Auch glauben deutsche Urlauber jeglichen Anstand den sie (hoffentlich) in Deutschand noch haben, hier nicht zur Anwendung bringen zu müssen. So gehen sie mit ihrem 180kg Prachtkörper stets oben-ohne, und man hofft, der Jenige würde sich zurfällig im Supermarkt in die Abteilung für BHs verirren. Das ist kein Fettshaming, wirklich nicht. Ich bin auch alles andere als schlank aber ich zwinge doch niemanden sich meinen Körper ansehen zu müssen. Da frage ich mich, machen diese Leute das auch in Deutschland so, dass sie sobald der Juli angebrochen ist, sie dem Rest der Welt ihren adipösen Anblick zumuten?

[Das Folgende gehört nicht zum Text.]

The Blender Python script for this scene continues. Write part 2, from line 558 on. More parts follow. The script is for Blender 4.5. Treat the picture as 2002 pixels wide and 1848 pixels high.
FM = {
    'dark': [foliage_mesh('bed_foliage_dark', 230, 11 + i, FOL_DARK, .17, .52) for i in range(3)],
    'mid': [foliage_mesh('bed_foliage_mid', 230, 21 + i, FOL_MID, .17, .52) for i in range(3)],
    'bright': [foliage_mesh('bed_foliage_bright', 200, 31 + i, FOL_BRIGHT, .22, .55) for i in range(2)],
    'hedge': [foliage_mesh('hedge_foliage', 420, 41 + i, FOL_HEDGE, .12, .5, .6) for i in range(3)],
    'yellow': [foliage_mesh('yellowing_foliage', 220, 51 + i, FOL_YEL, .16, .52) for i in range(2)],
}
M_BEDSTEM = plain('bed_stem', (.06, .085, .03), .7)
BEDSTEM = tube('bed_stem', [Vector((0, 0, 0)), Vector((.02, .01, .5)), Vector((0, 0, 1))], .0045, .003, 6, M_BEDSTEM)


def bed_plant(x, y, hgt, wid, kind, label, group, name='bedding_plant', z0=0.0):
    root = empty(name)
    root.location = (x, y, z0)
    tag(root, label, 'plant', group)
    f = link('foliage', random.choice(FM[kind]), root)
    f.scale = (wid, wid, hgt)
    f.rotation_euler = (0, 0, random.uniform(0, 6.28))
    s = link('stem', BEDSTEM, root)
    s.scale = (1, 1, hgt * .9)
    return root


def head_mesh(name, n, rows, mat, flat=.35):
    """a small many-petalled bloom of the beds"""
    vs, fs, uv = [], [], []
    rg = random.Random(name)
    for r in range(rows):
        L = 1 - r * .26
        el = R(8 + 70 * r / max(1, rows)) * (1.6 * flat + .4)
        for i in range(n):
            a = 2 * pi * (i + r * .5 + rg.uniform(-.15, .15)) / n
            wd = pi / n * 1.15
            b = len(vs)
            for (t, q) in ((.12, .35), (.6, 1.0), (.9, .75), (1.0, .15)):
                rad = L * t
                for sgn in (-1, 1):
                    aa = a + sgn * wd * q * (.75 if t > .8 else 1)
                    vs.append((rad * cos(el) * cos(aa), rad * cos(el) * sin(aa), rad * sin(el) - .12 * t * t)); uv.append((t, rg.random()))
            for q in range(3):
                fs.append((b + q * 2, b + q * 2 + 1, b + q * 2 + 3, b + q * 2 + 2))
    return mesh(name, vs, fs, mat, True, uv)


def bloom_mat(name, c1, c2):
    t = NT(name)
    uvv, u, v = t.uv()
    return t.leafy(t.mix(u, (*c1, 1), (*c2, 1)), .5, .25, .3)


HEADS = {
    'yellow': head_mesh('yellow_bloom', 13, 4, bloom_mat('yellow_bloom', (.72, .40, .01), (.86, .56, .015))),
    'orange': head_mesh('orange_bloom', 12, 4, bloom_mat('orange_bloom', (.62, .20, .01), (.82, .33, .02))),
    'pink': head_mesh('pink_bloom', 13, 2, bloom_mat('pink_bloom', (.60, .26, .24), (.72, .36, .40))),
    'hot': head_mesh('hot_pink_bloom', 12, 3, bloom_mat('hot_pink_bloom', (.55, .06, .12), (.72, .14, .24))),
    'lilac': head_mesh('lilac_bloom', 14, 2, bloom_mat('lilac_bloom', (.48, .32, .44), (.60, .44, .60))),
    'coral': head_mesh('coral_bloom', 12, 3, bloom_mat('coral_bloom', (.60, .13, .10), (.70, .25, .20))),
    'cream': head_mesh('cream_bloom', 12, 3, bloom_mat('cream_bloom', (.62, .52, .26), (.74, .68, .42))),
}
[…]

Warum dann im Urlaub? Am Strand oder am Pool ist das ja ok, da muss keiner im Hella-Von-Sinnen-Einteiler rumlaufen. Aber im Supermarkt? Nur weil wir Touristen einen Teil unseres Geldes hier lassen heisst das nicht, dass wir dieses Land im Ganzen gekauft haben um damit anzustellen was wir wollen. Wir sind hier lediglich Gäste. Und ich würde jeden Gast hochkant rausschmeissen, der anfinge sich bei mir in der Wohnung auszuziehen um "Lustig ist das Zigeneurleben" auf seiner Quetsche anzustimmen.

 

Ich möchte es nochmal klarstellen: Italiener, Kroaten, Spanier und Griechen sind keine Menschen 2. Klasse – schon gar nicht wenn wir in deren Ländern zu Gast sind. Ob wir hier mit Devisen aufschlagen oder nicht ist unerheblich. Natürlich verdienen diese Länder an uns, aber nichts desto trotz bezieht sich unsere Bezahlung nur auf gewisse Dienstleistungen. Wenn ich in Deutschand in ein Lokal gehe heisst das noch lange nicht, dass ich so wie es mir beliebt durch die Räume streunern kann nur weil ich dem Chef Geld für die Speisen bezahle. Ein Verhalten wie ich es hier erleben muss, ist in etwa das selbe und ist hochradig unangebracht. Ich schäme mich regelrecht für meine Landsleute. Denen ist entweder kein bisschen bewusst wie man uns im Ausland als Deutsche wahrnimmt, oder es ist ihnen völlig egal. Beides finde ich inakzeptabel.

 

Ich wünsche mir, dass unsere Gastgeber etwas mehr aufbegehren und sich gegen dieses arrogante Verhalten zur Wehr setzen. sie haben einfach mehr Respekt von uns verdient! Wer sich nicht benehmen kann soll gefälligst zu Hause bleiben!